- **Exercise material**:
— start —
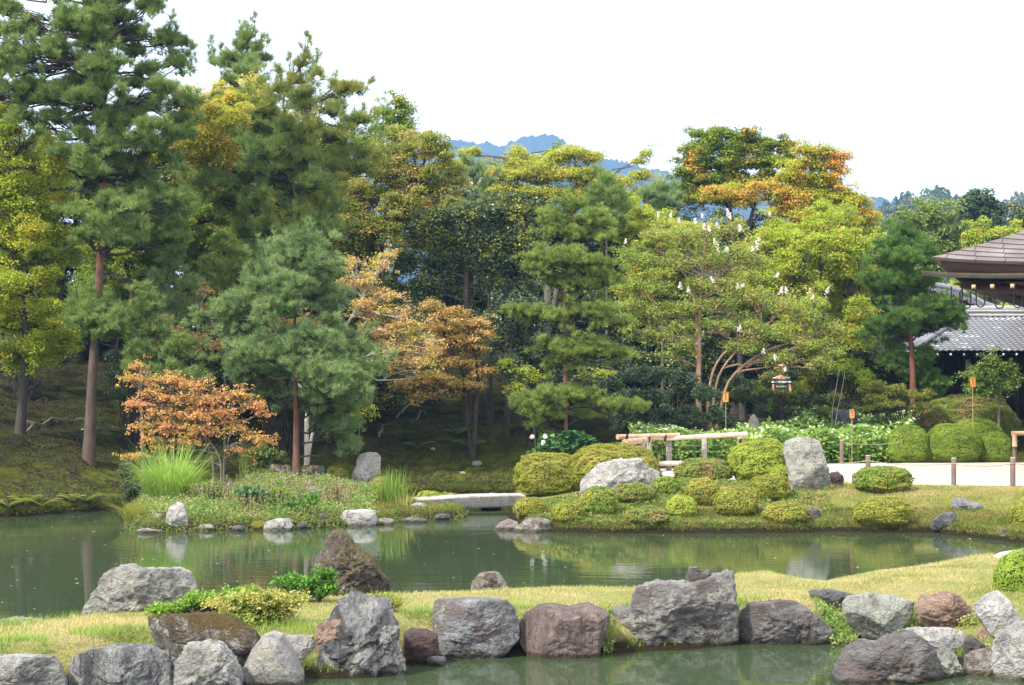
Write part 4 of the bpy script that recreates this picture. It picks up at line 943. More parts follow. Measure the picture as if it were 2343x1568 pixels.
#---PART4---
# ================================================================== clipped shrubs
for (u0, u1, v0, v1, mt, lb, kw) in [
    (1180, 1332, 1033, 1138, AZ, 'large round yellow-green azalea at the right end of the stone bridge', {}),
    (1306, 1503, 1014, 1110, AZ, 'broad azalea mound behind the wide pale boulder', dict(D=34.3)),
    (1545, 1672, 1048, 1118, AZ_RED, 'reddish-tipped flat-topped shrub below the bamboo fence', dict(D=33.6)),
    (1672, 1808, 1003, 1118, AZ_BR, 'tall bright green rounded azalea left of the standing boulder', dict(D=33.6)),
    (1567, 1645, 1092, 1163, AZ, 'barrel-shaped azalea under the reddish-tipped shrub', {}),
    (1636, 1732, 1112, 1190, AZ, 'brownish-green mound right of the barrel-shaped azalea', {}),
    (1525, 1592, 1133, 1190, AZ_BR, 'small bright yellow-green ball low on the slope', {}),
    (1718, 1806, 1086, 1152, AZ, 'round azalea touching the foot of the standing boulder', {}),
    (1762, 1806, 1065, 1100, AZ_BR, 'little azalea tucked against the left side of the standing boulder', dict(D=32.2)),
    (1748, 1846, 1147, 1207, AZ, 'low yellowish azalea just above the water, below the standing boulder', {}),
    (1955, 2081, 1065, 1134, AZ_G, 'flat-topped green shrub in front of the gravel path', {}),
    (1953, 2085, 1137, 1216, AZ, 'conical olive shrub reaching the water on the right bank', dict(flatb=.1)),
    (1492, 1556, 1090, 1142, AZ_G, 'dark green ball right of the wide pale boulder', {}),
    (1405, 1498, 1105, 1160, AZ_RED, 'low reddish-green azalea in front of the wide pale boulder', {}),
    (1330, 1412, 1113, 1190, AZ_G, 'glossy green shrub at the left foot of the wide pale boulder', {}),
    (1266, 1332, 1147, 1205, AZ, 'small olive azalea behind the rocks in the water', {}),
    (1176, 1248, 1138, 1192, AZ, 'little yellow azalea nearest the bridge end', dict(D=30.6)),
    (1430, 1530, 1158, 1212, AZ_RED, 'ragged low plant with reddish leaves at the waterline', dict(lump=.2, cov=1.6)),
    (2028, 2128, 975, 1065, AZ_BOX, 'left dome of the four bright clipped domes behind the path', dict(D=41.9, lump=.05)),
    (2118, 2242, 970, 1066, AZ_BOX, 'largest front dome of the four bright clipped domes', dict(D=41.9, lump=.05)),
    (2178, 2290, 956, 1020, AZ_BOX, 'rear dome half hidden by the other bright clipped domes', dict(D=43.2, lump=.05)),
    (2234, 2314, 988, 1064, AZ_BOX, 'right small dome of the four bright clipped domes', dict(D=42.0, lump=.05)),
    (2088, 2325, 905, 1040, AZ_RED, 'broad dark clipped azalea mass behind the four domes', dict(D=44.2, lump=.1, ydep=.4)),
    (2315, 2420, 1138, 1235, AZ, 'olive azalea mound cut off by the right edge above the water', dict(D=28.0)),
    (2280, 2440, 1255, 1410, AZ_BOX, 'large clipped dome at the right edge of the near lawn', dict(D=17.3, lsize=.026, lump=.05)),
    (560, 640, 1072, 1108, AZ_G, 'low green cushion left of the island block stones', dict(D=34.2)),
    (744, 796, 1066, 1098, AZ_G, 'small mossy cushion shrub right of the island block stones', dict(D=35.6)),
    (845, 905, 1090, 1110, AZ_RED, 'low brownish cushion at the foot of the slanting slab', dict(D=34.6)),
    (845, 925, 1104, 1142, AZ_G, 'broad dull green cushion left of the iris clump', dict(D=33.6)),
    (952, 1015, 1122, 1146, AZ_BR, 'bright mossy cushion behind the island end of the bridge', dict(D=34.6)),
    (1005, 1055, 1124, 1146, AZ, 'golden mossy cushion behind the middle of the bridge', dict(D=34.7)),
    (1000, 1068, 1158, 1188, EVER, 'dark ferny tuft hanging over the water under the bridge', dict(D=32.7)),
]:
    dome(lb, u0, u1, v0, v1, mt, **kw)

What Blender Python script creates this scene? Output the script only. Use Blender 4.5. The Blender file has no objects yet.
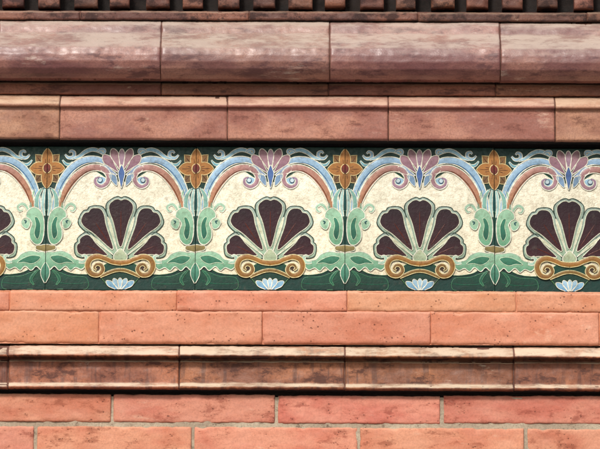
— end —
- **Problem details**: Read the entries and show each line that mentions "this".

- **Complete output**:
Write part 4 of the bpy script that recreates this picture. It picks up at line 943. More parts follow. Measure the picture as if it were 2343x1568 pixels.
What Blender Python script creates this scene? Output the script only. Use Blender 4.5. The Blender file has no objects yet.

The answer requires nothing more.